**Required work:**
Every line below that contains "this" is to be copied.

**Given records:**
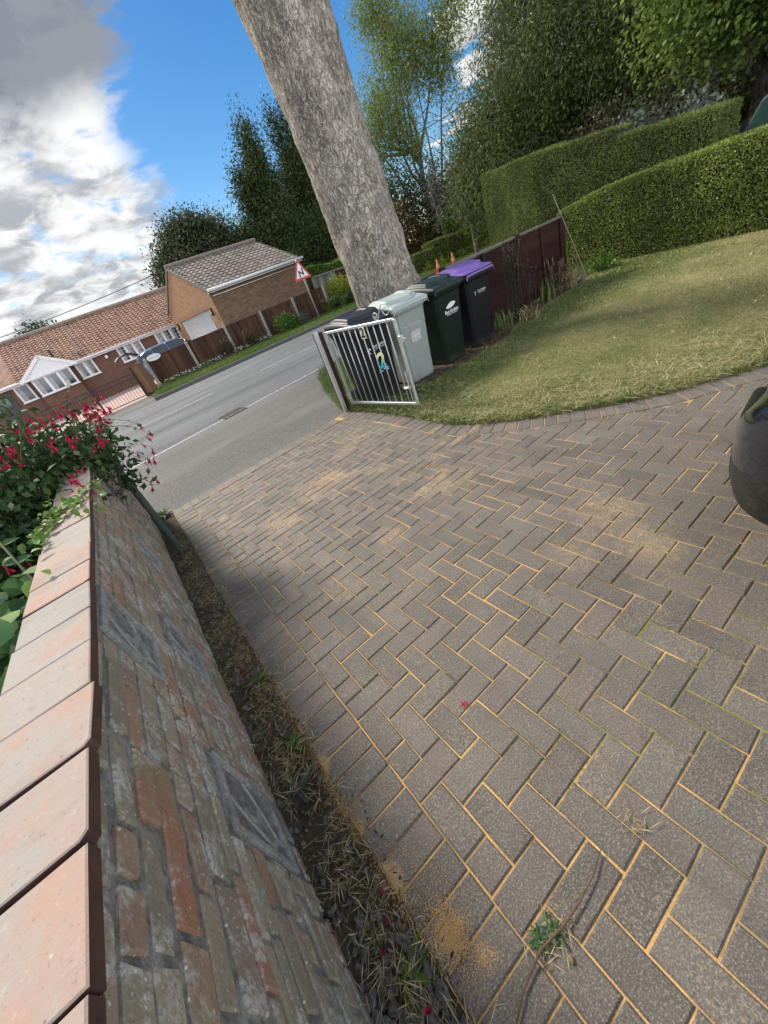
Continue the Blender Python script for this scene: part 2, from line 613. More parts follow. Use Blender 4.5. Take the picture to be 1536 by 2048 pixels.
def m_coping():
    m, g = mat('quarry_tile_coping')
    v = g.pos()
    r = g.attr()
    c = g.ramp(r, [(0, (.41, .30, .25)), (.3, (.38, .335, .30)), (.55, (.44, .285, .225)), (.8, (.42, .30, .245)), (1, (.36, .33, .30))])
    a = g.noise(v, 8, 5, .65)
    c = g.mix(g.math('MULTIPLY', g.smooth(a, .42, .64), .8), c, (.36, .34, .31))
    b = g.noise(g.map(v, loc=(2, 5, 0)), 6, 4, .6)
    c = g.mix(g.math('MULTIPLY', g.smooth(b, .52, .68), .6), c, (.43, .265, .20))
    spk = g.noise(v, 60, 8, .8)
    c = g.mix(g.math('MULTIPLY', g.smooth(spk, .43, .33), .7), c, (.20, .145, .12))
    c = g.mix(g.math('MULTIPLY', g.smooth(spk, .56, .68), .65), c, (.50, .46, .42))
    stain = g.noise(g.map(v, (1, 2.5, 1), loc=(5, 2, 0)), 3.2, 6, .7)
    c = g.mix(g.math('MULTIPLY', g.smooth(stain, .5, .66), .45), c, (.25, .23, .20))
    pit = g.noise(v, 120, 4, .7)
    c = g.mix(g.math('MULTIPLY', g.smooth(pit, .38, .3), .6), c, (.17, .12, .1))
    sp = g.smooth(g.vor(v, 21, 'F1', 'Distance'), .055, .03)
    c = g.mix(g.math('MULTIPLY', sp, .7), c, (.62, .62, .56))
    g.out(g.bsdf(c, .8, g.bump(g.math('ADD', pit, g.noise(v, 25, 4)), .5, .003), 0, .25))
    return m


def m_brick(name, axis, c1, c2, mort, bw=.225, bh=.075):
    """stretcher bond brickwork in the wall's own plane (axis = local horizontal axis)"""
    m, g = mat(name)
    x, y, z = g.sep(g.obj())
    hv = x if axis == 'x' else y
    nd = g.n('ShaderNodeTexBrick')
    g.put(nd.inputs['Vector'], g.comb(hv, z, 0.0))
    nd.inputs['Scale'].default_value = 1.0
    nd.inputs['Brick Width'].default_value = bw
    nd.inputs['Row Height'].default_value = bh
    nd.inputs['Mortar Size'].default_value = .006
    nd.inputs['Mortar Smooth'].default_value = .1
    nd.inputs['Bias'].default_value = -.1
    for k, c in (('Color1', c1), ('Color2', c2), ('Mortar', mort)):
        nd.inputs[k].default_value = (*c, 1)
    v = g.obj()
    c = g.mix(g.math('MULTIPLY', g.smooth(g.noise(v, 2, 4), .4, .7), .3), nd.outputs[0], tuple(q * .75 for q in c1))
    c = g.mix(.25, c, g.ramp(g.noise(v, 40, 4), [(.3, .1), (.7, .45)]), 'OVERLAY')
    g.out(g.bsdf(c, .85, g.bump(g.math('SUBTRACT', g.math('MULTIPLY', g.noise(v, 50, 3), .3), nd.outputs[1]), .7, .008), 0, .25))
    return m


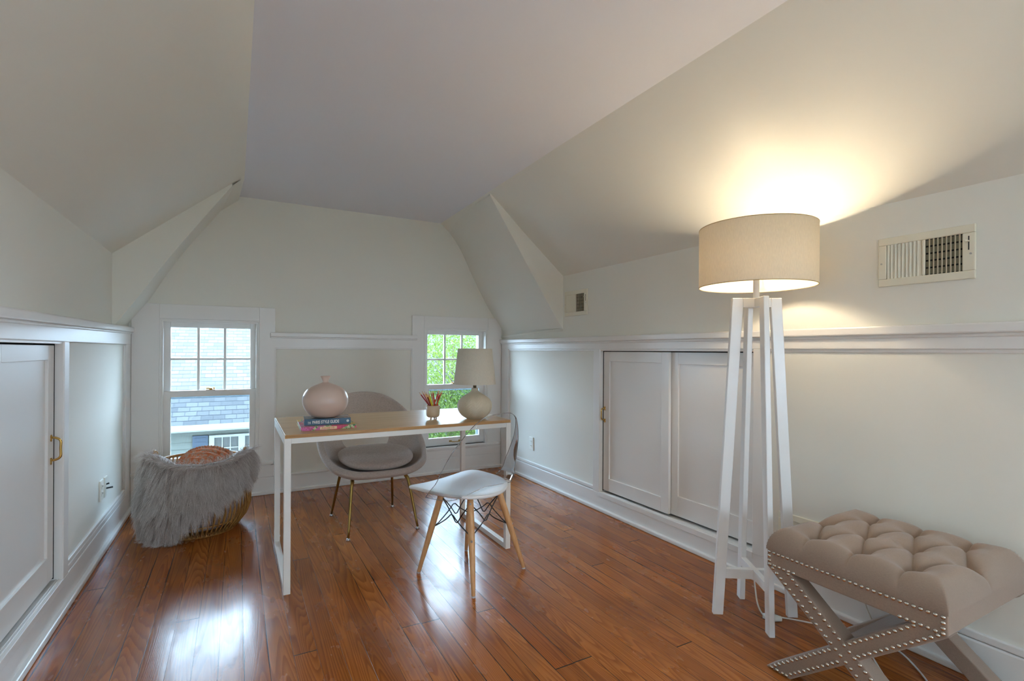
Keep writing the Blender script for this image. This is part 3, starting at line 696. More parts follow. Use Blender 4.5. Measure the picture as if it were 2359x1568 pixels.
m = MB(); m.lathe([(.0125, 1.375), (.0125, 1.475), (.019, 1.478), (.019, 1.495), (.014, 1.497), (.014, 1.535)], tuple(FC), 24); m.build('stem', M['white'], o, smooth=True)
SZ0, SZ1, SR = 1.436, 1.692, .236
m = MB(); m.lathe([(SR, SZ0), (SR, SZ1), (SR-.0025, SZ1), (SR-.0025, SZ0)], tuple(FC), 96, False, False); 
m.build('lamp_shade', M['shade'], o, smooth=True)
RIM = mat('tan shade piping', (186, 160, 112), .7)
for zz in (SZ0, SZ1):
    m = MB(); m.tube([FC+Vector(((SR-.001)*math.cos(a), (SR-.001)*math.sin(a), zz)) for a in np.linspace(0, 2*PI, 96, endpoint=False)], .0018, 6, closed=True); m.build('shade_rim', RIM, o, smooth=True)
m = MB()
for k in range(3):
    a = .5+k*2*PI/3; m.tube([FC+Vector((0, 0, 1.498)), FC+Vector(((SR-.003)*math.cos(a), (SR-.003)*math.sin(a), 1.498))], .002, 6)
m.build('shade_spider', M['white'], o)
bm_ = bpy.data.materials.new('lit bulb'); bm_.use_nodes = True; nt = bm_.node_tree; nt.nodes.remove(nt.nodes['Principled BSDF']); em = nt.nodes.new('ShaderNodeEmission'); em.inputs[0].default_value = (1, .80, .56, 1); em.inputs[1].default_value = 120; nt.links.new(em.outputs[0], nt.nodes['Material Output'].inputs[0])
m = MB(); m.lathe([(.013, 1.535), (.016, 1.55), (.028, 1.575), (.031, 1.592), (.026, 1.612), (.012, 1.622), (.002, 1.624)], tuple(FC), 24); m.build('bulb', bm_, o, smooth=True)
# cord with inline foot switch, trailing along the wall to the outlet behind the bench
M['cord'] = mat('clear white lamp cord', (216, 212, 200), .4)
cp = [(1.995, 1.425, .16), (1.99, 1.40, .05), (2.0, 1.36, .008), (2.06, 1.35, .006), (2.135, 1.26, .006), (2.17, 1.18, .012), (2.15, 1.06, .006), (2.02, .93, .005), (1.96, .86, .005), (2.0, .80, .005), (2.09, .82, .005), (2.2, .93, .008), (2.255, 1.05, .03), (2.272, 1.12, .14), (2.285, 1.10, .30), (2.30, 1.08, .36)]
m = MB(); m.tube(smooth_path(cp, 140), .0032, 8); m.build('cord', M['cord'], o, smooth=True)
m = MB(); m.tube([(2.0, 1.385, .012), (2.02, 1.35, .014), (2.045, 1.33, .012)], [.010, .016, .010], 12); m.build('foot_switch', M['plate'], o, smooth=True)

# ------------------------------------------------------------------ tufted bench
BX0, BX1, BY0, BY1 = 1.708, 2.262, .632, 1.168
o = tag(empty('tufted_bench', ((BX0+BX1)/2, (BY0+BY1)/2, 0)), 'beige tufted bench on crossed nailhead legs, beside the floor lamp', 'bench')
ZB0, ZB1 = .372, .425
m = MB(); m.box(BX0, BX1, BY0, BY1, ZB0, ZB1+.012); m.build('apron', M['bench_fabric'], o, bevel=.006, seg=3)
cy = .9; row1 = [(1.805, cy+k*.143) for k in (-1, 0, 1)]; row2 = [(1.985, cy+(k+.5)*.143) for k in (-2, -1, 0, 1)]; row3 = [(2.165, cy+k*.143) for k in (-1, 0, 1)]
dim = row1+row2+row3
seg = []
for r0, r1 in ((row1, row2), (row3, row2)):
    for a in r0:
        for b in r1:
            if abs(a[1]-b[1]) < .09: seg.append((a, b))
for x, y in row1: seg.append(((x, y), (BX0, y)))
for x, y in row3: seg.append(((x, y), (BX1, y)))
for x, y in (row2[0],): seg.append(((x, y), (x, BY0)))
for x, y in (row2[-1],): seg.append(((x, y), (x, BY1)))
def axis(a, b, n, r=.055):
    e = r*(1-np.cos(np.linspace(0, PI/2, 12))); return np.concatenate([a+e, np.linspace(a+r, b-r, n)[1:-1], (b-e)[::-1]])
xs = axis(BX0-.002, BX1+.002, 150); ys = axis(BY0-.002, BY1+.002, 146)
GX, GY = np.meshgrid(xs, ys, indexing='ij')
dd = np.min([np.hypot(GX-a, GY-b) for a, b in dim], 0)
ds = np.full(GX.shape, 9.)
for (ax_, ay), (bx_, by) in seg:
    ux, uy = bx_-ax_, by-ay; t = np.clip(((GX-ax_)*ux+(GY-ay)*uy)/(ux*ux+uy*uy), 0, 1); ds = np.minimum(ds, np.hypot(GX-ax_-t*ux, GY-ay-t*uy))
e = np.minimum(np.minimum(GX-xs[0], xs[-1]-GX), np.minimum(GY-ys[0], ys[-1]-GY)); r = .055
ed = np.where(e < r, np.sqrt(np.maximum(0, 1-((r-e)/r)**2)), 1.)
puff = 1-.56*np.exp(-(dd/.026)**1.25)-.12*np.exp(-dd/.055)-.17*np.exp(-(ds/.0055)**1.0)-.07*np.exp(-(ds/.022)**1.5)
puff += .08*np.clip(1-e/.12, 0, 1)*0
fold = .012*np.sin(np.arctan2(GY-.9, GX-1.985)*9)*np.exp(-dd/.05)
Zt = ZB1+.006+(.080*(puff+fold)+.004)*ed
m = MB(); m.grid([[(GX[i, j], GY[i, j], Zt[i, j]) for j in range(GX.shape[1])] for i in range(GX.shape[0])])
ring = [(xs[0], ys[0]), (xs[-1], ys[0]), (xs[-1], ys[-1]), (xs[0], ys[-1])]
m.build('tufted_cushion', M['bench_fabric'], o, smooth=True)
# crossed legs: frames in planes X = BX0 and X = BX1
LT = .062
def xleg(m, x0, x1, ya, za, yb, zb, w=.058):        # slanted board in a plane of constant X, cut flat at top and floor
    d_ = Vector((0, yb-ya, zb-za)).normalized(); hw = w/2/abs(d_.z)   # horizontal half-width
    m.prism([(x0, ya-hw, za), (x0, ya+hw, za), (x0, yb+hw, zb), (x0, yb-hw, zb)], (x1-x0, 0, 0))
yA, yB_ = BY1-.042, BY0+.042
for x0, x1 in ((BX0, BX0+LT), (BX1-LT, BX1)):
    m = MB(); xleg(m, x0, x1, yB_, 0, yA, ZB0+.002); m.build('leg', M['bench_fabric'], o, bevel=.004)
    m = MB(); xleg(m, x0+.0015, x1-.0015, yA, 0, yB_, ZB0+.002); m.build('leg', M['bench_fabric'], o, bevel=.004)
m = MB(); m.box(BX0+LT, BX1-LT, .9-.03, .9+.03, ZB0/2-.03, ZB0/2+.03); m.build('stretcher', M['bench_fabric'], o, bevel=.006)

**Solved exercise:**
Continue the Blender Python script for this scene: part 2, from line 613. More parts follow. Use Blender 4.5. Take the picture to be 1536 by 2048 pixels.
Keep writing the Blender script for this image. This is part 3, starting at line 696. More parts follow. Use Blender 4.5. Measure the picture as if it were 2359x1568 pixels.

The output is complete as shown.